→ **PROBLEM DESCRIPTION**:
List every line below containing "scene".

..........

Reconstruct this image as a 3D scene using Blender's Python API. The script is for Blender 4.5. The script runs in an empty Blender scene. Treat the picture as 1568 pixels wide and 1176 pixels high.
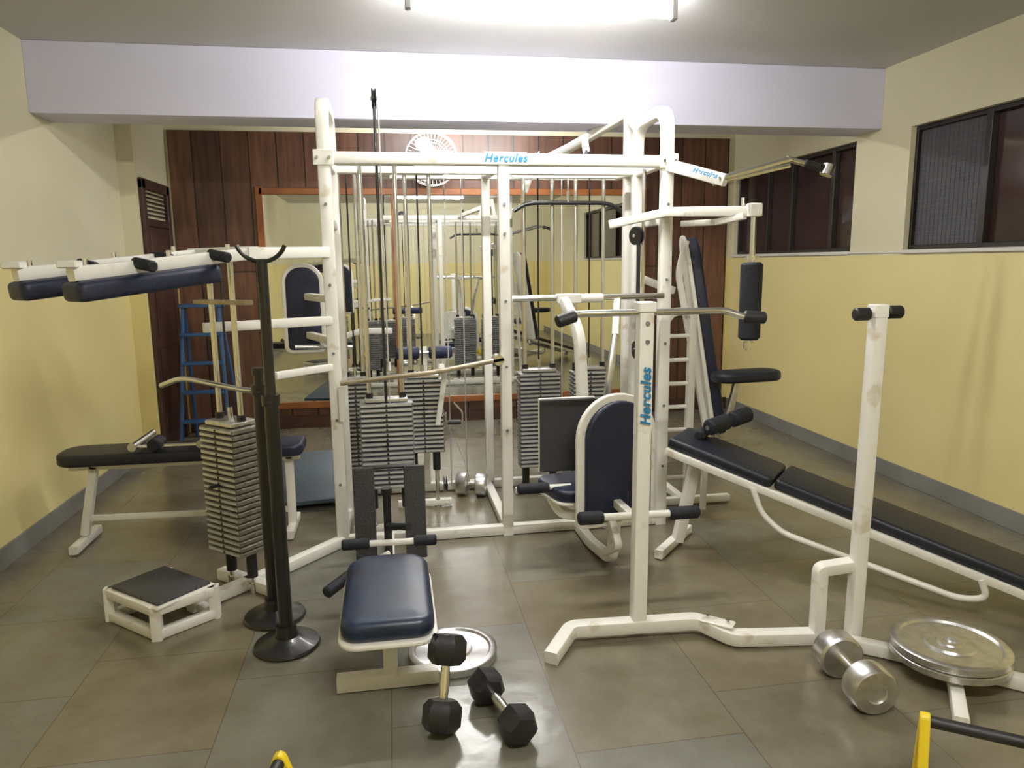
import bpy, math, random
from mathutils import Matrix, Vector
random.seed(3)
V=Vector
scene=bpy.context.scene
COL=scene.collection
# ---------------------------------------------------------------- materials
def nmat(name,base,rough=0.5,metal=0.0,noise=None,nscale=8.0,bump=0.0,coat=0.0,emit=None,estr=0,rvar=0.0,detail=4):
    m=bpy.data.materials.new(name); m.use_nodes=True
    nt=m.node_tree; b=nt.nodes['Principled BSDF']
    b.inputs['Base Color'].default_value=(*base,1); b.inputs['Roughness'].default_value=rough
    b.inputs['Metallic'].default_value=metal
    if coat: b.inputs['Coat Weight'].default_value=coat
    if emit:
        b.inputs['Emission Color'].default_value=(*emit,1); b.inputs['Emission Strength'].default_value=estr
    tc=nt.nodes.new('ShaderNodeTexCoord'); nz=nt.nodes.new('ShaderNodeTexNoise')
    nz.inputs['Scale'].default_value=nscale; nz.inputs['Detail'].default_value=detail
    nt.links.new(tc.outputs['Object'],nz.inputs['Vector'])
    if noise:
        r=nt.nodes.new('ShaderNodeValToRGB'); r.color_ramp.elements[0].position=noise[1]; r.color_ramp.elements[1].position=noise[2]
        r.color_ramp.elements[0].color=(*noise[0],1); r.color_ramp.elements[1].color=(*base,1)
        nt.links.new(nz.outputs['Fac'],r.inputs['Fac']); nt.links.new(r.outputs['Color'],b.inputs['Base Color'])
    if rvar:
        mr=nt.nodes.new('ShaderNodeMapRange'); mr.inputs['To Min'].default_value=rough-rvar; mr.inputs['To Max'].default_value=rough+rvar
        nt.links.new(nz.outputs['Fac'],mr.inputs['Value']); nt.links.new(mr.outputs['Result'],b.inputs['Roughness'])
    if bump:
        bp=nt.nodes.new('ShaderNodeBump'); bp.inputs['Strength'].default_value=bump; bp.inputs['Distance'].default_value=0.01
        nt.links.new(nz.outputs['Fac'],bp.inputs['Height']); nt.links.new(bp.outputs['Normal'],b.inputs['Normal'])
    return m
WHITE=nmat('white_painted_steel',(0.84,0.82,0.75),0.36,noise=((0.66,0.60,0.48),0.29,0.37),nscale=9,detail=8)
CHROME=nmat('chrome',(0.78,0.78,0.76),0.20,1.0,rvar=0.06,nscale=20)
CHROMEW=nmat('worn_chrome',(0.76,0.76,0.76),0.33,1.0,noise=((0.60,0.59,0.57),0.3,0.55),nscale=25)
STACK=nmat('cast_iron_plate',(0.27,0.27,0.27),0.42,0.4,noise=((0.19,0.19,0.185),0.35,0.6),nscale=30)
STACKE=nmat('plate_edge_steel',(0.62,0.62,0.61),0.35,0.5)
STACKO=nmat('aged_plate',(0.25,0.235,0.19),0.45,0.4,noise=((0.17,0.155,0.12),0.35,0.6),nscale=30)
NAVY=nmat('navy_vinyl',(0.009,0.013,0.036),0.45,bump=0.15,nscale=60)
NAVYL=nmat('navy_seat_vinyl',(0.012,0.024,0.054),0.36,noise=((0.008,0.012,0.024),0.3,0.6),nscale=9,bump=0.1)
BLKV=nmat('black_vinyl',(0.008,0.010,0.018),0.45,bump=0.15,nscale=50)
FOAM=nmat('black_foam',(0.008,0.009,0.014),0.75,bump=0.3,nscale=90)
NFOAM=nmat('navy_foam',(0.010,0.018,0.055),0.65,bump=0.3,nscale=90)
RUB=nmat('black_rubber',(0.012,0.012,0.012),0.5,bump=0.1,nscale=40)
BLKM=nmat('black_painted_metal',(0.010,0.010,0.010),0.30,coat=0.3)
HEXM=nmat('black_dumbbell_iron',(0.012,0.012,0.013),0.4,bump=0.1,nscale=60,coat=0.1)
GRIP=nmat('dark_grip_plate',(0.045,0.045,0.045),0.55,bump=0.5,nscale=120)
BRONZE=nmat('worn_steel_lever',(0.46,0.40,0.31),0.35,0.8,noise=((0.3,0.24,0.16),0.3,0.6),nscale=12)
YEL=nmat('yellow_painted_metal',(0.85,0.62,0.02),0.4)
BLUEP=nmat('blue_painted_steel',(0.03,0.10,0.24),0.45)
LABEL=nmat('blue_lettering',(0.01,0.20,0.42),0.5)
MAT=nmat('blue_grey_rubber',(0.055,0.078,0.10),0.5,bump=0.2,nscale=60)
LAMP=nmat('tube_glow',(1,1,1),0.5,emit=(1.0,0.99,0.97),estr=215)
LAMP2=nmat('tube_glow_rear',(1,1,1),0.5,emit=(1.0,0.985,0.96),estr=200)
LAMPFILL=nmat('fill_glow_front',(1,1,1),0.5,emit=(1.0,0.985,0.96),estr=275)  # glow of the added out-of-view fill tube
LAMPE=nmat('lamp_end_cap',(0.35,0.35,0.33),0.5)
GLASS=nmat('dark_window_glass',(0.022,0.013,0.011),0.12,noise=((0.05,0.027,0.022),0.35,0.7),nscale=2)
MESHP=nmat('insect_screen',(0.075,0.075,0.085),0.7,bump=0.2,nscale=100)
MESHW=nmat('screen_wire',(0.13,0.13,0.135),0.6)
WFR=nmat('window_frame_dark',(0.02,0.015,0.012),0.4)
TRIM=nmat('white_trim_paint',(0.72,0.70,0.64),0.5)
MIRR=nmat('mirror_glass',(0.90,0.92,0.90),0.01,1.0,rvar=0.0)
ORW=nmat('varnished_strip',(0.30,0.11,0.03),0.35,noise=((0.20,0.065,0.02),0.3,0.6),nscale=6)
DOORW=nmat('dark_door_wood',(0.065,0.028,0.018),0.4,noise=((0.04,0.015,0.01),0.3,0.6),nscale=5)
FANW=nmat('fan_white',(0.75,0.76,0.75),0.4)
BEAM=nmat('lavender_white_paint',(0.66,0.65,0.78),0.8,noise=((0.62,0.61,0.74),0.3,0.7),nscale=1.5,bump=0.03)
CEIL=nmat('ceiling_paint',(0.64,0.635,0.64),0.85,noise=((0.58,0.575,0.58),0.3,0.7),nscale=1.0)

def wallmat():
    m=bpy.data.materials.new('two_tone_wall_paint'); m.use_nodes=True; nt=m.node_tree; b=nt.nodes['Principled BSDF']
    g=nt.nodes.new('ShaderNodeNewGeometry'); s=nt.nodes.new('ShaderNodeSeparateXYZ'); nt.links.new(g.outputs['Position'],s.inputs[0])
    gt=nt.nodes.new('ShaderNodeMath'); gt.operation='GREATER_THAN'; gt.inputs[1].default_value=1.52; nt.links.new(s.outputs['Z'],gt.inputs[0])
    nz=nt.nodes.new('ShaderNodeTexNoise'); nz.inputs['Scale'].default_value=1.3; nz.inputs['Detail'].default_value=6; nt.links.new(g.outputs['Position'],nz.inputs['Vector'])
    def ramp(a,c):
        r=nt.nodes.new('ShaderNodeValToRGB'); r.color_ramp.elements[0].position=.3; r.color_ramp.elements[1].position=.65
        r.color_ramp.elements[0].color=(*a,1); r.color_ramp.elements[1].color=(*c,1); nt.links.new(nz.outputs['Fac'],r.inputs['Fac']); return r
    y=ramp((0.78,0.66,0.29),(0.83,0.72,0.345)); c=ramp((0.72,0.67,0.46),(0.77,0.72,0.51))
    mx=nt.nodes.new('ShaderNodeMix'); mx.data_type='RGBA'
    nt.links.new(gt.outputs[0],mx.inputs[0]); nt.links.new(y.outputs[0],mx.inputs[6]); nt.links.new(c.outputs[0],mx.inputs[7])
    nt.links.new(mx.outputs[2],b.inputs['Base Color']); b.inputs['Roughness'].default_value=0.55
    bp=nt.nodes.new('ShaderNodeBump'); bp.inputs['Strength'].default_value=.08; bp.inputs['Distance'].default_value=.02
    nt.links.new(nz.outputs['Fac'],bp.inputs['Height']); nt.links.new(bp.outputs['Normal'],b.inputs['Normal'])
    return m
WALL=wallmat()
BASEB=nmat('grey_stone_skirting',(0.24,0.235,0.22),0.45,noise=((0.19,0.185,0.17),0.3,0.6),nscale=3)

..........

→ **WRITTEN RESPONSE**:
Reconstruct this image as a 3D scene using Blender's Python API. The script is for Blender 4.5. The script runs in an empty Blender scene. Treat the picture as 1568 pixels wide and 1176 pixels high.
scene=bpy.context.scene
COL=scene.collection